L'affairiste Dan Loeb, patron du groupe Third Point specialisé dans les hedge funds a poursuivi sa campagne pour détrôner William Ruprecht, Président de Sotheby's et détenteur de 9,4% des actions de cette société de ventes aux enchères fondée il y a 269 ans.
Après avoir dénoncé l'utilisation par Ruprecht d'une voiture avec chauffeur pour plus de 120 000 dollars par an, Loeb, 51 ans, a maintenant accusé ce dernier d'avoir mésestimé l'importance de l'art moderne et contemporain en laissant Christie's damer le pion à Sotheby's dans ce domaine tout en ayant mal perçu l'importance vitale des marchés asiatiques pour ainsi engendrer une crise au sein de son groupe.
Connu pour prendre des participations dans des sociétés pour ensuite lancer des attaques contre leurs directions, Loeb a pris un malin plaisir à s'en prendre à Sotheby's en déclarant que François-Henri Pinault, le patron de Christie's s'était montré très entreprenant pour investir de nouveaux marchés alors que les responsables de Sotheby's se contentaient de n'attirer que des gros collectionneurs en leur vendant des oeuvres prestigieuses, à l'image du "Cri" d'Edvard Munch, cédé l'an dernier au prix record de 120 millions de dollars pour se montrer trop élitistes en confondant leur style de vie avec celui de leurs clients alors que le marché générait plus profits avec des oeuvres vendues entre 50 000 et 500 000 dollars.
Sotheby's n'a guère apprécié les conclusions de Loeb en le considérant comme un prédateur visant à déstabiliser le groupe de vente pour le pousser à changer sa politique de vente dans le domaine de l'art contemporain et moderne afin de faire grimper sa valeur en bourse. Loeb revendrait ainsi ses actions avec un joli bénéfice au passage sauf qu'avec un tel investisseur, le groupe de vente risque de devenir une sorte de Lehman Brothers du marché de l'art.

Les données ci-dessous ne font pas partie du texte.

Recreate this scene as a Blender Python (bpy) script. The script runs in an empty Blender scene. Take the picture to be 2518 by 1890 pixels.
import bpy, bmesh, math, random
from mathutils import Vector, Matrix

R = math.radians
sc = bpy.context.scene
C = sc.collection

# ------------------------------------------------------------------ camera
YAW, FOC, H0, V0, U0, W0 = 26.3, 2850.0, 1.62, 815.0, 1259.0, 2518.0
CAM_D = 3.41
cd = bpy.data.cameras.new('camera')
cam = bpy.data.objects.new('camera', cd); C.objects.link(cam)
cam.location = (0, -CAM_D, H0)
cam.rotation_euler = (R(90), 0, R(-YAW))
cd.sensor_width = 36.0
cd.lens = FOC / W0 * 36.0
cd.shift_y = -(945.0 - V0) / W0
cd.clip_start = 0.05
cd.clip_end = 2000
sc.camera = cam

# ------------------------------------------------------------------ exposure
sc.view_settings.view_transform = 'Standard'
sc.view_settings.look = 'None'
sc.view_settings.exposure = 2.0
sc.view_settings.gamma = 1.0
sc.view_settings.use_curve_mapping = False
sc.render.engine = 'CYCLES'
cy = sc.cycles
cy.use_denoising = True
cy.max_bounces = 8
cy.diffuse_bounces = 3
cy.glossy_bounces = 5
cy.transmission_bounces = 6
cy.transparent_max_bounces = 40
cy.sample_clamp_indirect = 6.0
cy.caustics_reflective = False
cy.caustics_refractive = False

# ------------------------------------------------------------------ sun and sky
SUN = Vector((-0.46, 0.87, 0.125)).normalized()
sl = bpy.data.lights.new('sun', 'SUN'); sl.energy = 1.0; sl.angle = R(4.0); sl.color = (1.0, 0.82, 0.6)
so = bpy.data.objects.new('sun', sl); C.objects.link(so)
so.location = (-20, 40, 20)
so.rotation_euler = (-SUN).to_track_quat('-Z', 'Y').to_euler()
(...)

A cet égard, il convient de ne pas oublier que les oeuvres d'art n'ont rien à voir avec les matières premières dont le marché est régulé par le système du fixing alors que les ventes aux enchères dépendent avant tout du bon vouloir des acheteurs, ce qui signifie que les oeuvres n'ont pas de valeur fixe.
Déjà, les maisons de vente ont de plus en plus piétiné les plates-bandes des galeries en courant le risque de détruire le principe des vases communicants qui veut que les marchands se fournissent en oeuvres dans les ventes aux enchères pour les revendre ensuite à leurs clients au lieu de mettre les créations de leurs artistes aux enchères, ce qui est de moins en moins le cas désormais. Au début de la 3e semaine d'octobre 2013, Christie's a d'ailleurs fait une amère expérience en dispersant une cinquantaine de grandes sculptures mises en vente par Charles Saatchi, des oeuvres d'artistes ayant rarement subi le feu des enchères. Résultat: la vente a été un flop avec peu d'oeuvres vendues, la plupart bien en-dessous des estimations.